Essentially all of the basic materials needed to sustain human life were available in the Egyptian Nile Valley - to feed, house, and clothe the ancient Egyptians. When Egyptians ventured out of the Valley on expeditions, it was usually to obtain raw materials that were used to make high status goods for elites.
From later prehistoric times onward, pottery was the most common artifact, especially for food preparation, consumption, and storage. The Nile Valley had plentiful sources of Nile silt clay for pottery. Marl clay, which is harder when fired than Nile silt wares, was mined in deposits along margins of the Valley, with an important source in the Wadi Qena, near modern Qena.
Natron (sodium carbonate and sodium chloride) was used in the mummification process to desiccate human flesh, as well as for general cleaning and in temple ritual. It was found in the western Delta and in Upper Egypt near Elkab, but the major source was in the Wadi Natrun, to the west of the Nile Delta.
Stones used for building construction were also used to make statues and stone vessels. Royal sarcophagi were carved from granite, but also in limestone and quartzite. Some stones used for craft goods were available in or near the Nile Valley, including travertine, and red and white breccia. Diorite and quartzite were found in or near Aswan, but the most important source of quartzite was northeast of Cairo.
The Eastern Desert was the source of many of the stones for carved statues and vessels, including marble, granite, greywacke/siltstone (also used for Predynastic palettes), and serpentine. “Imperial” porphyry, quarried by the Romans for columns, sarcophagi, basins, and statues, came from the site of Mons Porphyrites in the Eastern Desert. Some porphyry columns quarried in Roman times are still in use today in old Italian churches.

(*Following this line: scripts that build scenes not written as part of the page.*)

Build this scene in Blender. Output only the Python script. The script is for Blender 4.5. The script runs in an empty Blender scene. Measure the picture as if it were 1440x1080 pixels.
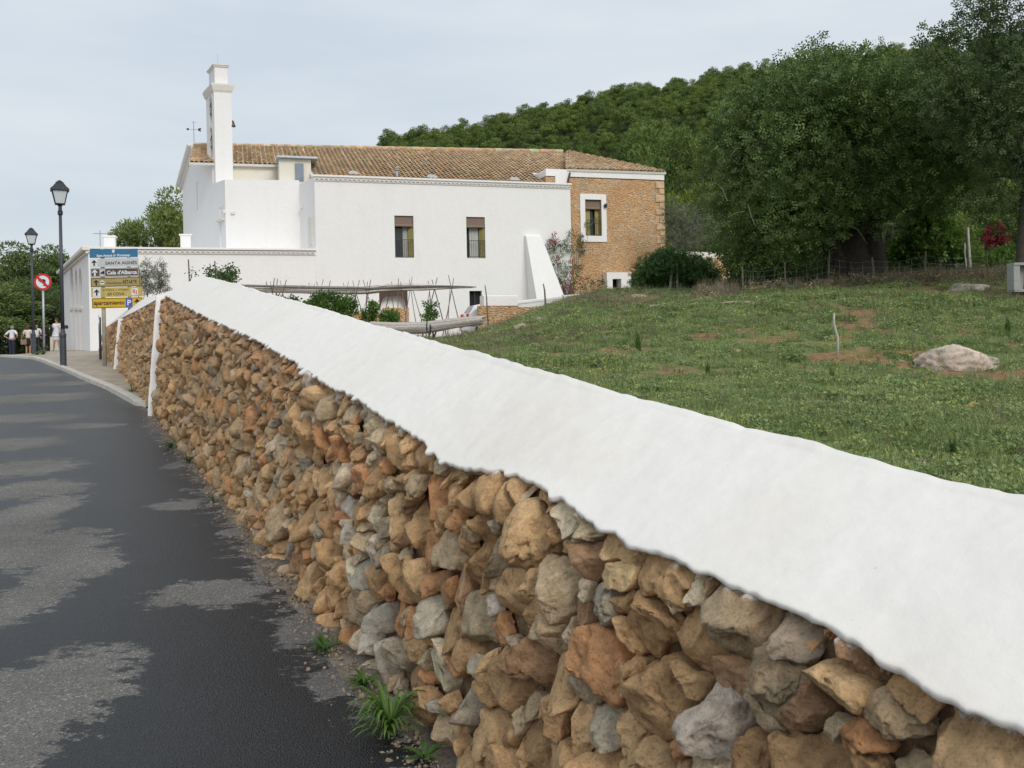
import bpy, bmesh, math, random
import numpy as np
from mathutils import Vector, Matrix
from math import sin, cos, pi, radians, sqrt
random.seed(7); rng = np.random.default_rng(11)
S = bpy.context.scene; C = S.collection

# ------------------------------------------------------------------ camera
F, CX, HY, TH, EYE = 1200.0, 720.0, 465.0, 0.021, 1.6
cam = bpy.data.objects.new('camera', bpy.data.cameras.new('camera')); C.objects.link(cam)
cam.data.sensor_width = 36; cam.data.lens = 36*F/1440
cam.data.shift_y = -(540-HY)/1440; cam.data.clip_start = .05; cam.data.clip_end = 5000
cam.matrix_world = Matrix(((cos(TH), sin(TH), 0, 0), (0, 0, -1, 0), (-sin(TH), cos(TH), 0, EYE), (0, 0, 0, 1)))
S.camera = cam
# ------------------------------------------------------------------ world, sun, exposure
SUN_EL, SUN_AZ = radians(34), radians(152)      # azimuth clockwise from +Y: behind the camera, to the right
w = bpy.data.worlds.new('World'); S.world = w; w.use_nodes = True
nt = w.node_tree; nd = nt.nodes; lk = nt.links; nd.clear()
out = nd.new('ShaderNodeOutputWorld'); bg = nd.new('ShaderNodeBackground'); sky = nd.new('ShaderNodeTexSky')
sky.sky_type = 'NISHITA'; sky.sun_disc = False; sky.sun_elevation = SUN_EL; sky.sun_rotation = SUN_AZ
sky.dust_density = 2.0; sky.air_density = 1.0
bg.inputs['Strength'].default_value = 0.12
tc = nd.new('ShaderNodeTexCoord'); sx = nd.new('ShaderNodeSeparateXYZ'); lk.new(tc.outputs['Generated'], sx.inputs[0])
# cloud deck: thin stratus, brighter overhead, soft streaks
mp = nd.new('ShaderNodeMapping'); mp.inputs['Scale'].default_value = (1.5, 1.5, 7.0); mp.inputs['Rotation'].default_value = (0, radians(6), 0)
lk.new(tc.outputs['Generated'], mp.inputs[0])
n1 = nd.new('ShaderNodeTexNoise'); n1.inputs['Scale'].default_value = 1.6; n1.inputs['Detail'].default_value = 5; n1.inputs['Roughness'].default_value = .5
lk.new(mp.outputs[0], n1.inputs[0])
cr = nd.new('ShaderNodeValToRGB'); cr.color_ramp.elements[0].position = .33; cr.color_ramp.elements[0].color = (5.15, 5.78, 6.4, 1)
cr.color_ramp.elements[1].position = .68; cr.color_ramp.elements[1].color = (6.5, 6.85, 7.1, 1)
lk.new(n1.outputs['Fac'], cr.inputs[0])
mr = nd.new('ShaderNodeMapRange'); mr.inputs['From Min'].default_value = 0.02; mr.inputs['From Max'].default_value = .9
mr.inputs['To Min'].default_value = .86; mr.inputs['To Max'].default_value = 1.15
lk.new(sx.outputs['Z'], mr.inputs['Value'])
vm = nd.new('ShaderNodeVectorMath'); vm.operation = 'SCALE'; lk.new(cr.outputs[0], vm.inputs[0]); lk.new(mr.outputs[0], vm.inputs['Scale'])
mx = nd.new('ShaderNodeMix'); mx.data_type = 'RGBA'; mx.inputs[0].default_value = .9
lk.new(sky.outputs[0], mx.inputs[6]); lk.new(vm.outputs[0], mx.inputs[7])
lk.new(mx.outputs[2], bg.inputs['Color']); lk.new(bg.outputs[0], out.inputs[0])
sun = bpy.data.objects.new('sun', bpy.data.lights.new('sun', 'SUN')); C.objects.link(sun)
sun.data.energy = 1.5; sun.data.angle = radians(24); sun.data.color = (1, .96, .9)
sdir = Vector((sin(SUN_AZ)*cos(SUN_EL), cos(SUN_AZ)*cos(SUN_EL), sin(SUN_EL)))
sun.rotation_euler = sdir.to_track_quat('Z', 'Y').to_euler()
S.view_settings.view_transform = 'Standard'; S.view_settings.look = 'None'
S.view_settings.exposure = 0.13; S.view_settings.gamma = 1
S.render.engine = 'CYCLES'

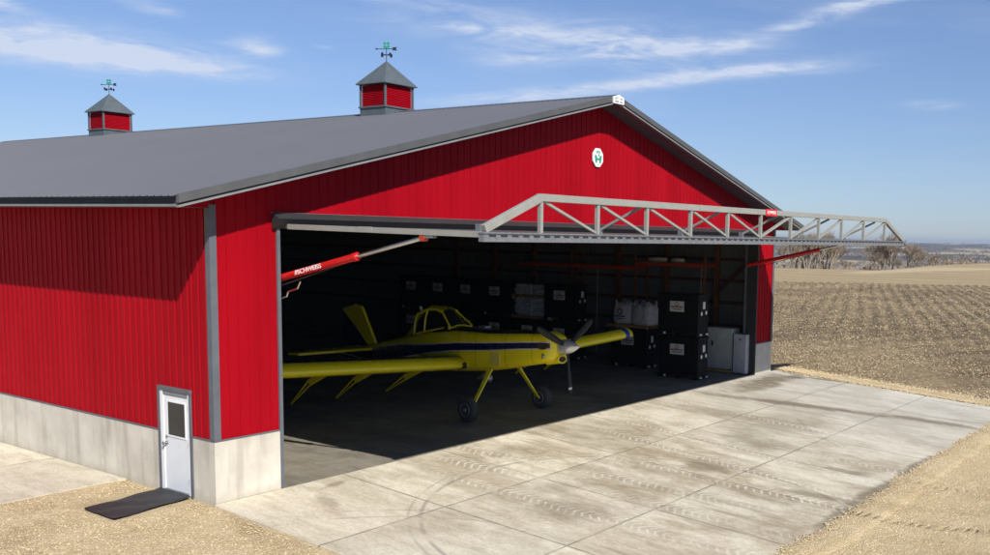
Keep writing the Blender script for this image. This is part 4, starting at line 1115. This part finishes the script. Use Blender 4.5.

Stone beads are often found in Egyptian burials. Agate occurred as pebbles in Egypt. Carnelian, green feldspar (amazonite), and red, yellow, and green jasper came from the Eastern Desert. (Beryl, also known as emerald, was not used until Greco-Roman times.) Amethyst was mined near Aswan, as was garnet, which was also found in the Eastern Desert and Sinai. Steatite, found throughout the Eastern Desert, was used for making faience beads and scarabs, usually glazed blue-green in color.
Map 3.4 Major stone and mineral resources in Egypt, Nubia, Sinai, and the Eastern and Western Deserts. From J. Baines and J. Malek, Cultural Atlas of Ancient Egypt. Oxford: Andromeda, 2000. Reproduced by permission of the publisher
Stone was used for tools, both in prehistoric times and pharaonic times. Metal tools were costly and for the most part unavailable to the average farmer. Quarrying of hard stones such as granite was done using harder stone mauls and levers. Craftsmen also used stone tools to produce artifacts such as stone vessels, for drilling as well as polishing. Chert, which forms a sharp edge when fractured, was used for stone tools that required a cutting edge. It occurred as nodules that were quarried in limestone in the desert.
The Egyptian Nile Valley had no minerals. These had to be brought in from the Eastern Desert or imported from abroad. Both malachite (a copper ore) and galena (lead ore) came from mines in the Eastern Desert and were ground and used for eye paint. Small copper mines were also located in the Eastern Desert. Copper artifacts continued to be made until Ramessid times, when most metal artifacts were made of bronze. Pure copper is fairly soft, but many Egyptian copper artifacts that have been analyzed contain traces of arsenic that occurred in the copper ore deposits. Arsenic in copper makes it much harder, which is also the case when copper is (intentionally) alloyed with a small amount of tin to make bronze. Tin sources are known in the Eastern Desert, but pharaonic sources of tin are uncertain.
Gold was the most important mineral found in the Eastern Desert, mainly in the region of the Wadi Hammamat and southward. The huge quantities of gold artifacts in Tutankhamen’s tomb, including the solid gold inner coffin which weighs over 110 kilograms, represent only a small amount of what must have been mined by the Egyptians in the deserts to the east of the Nile in the 18*h Dynasty. The largest gold mines, however, were to the east of the Nile in Nubia.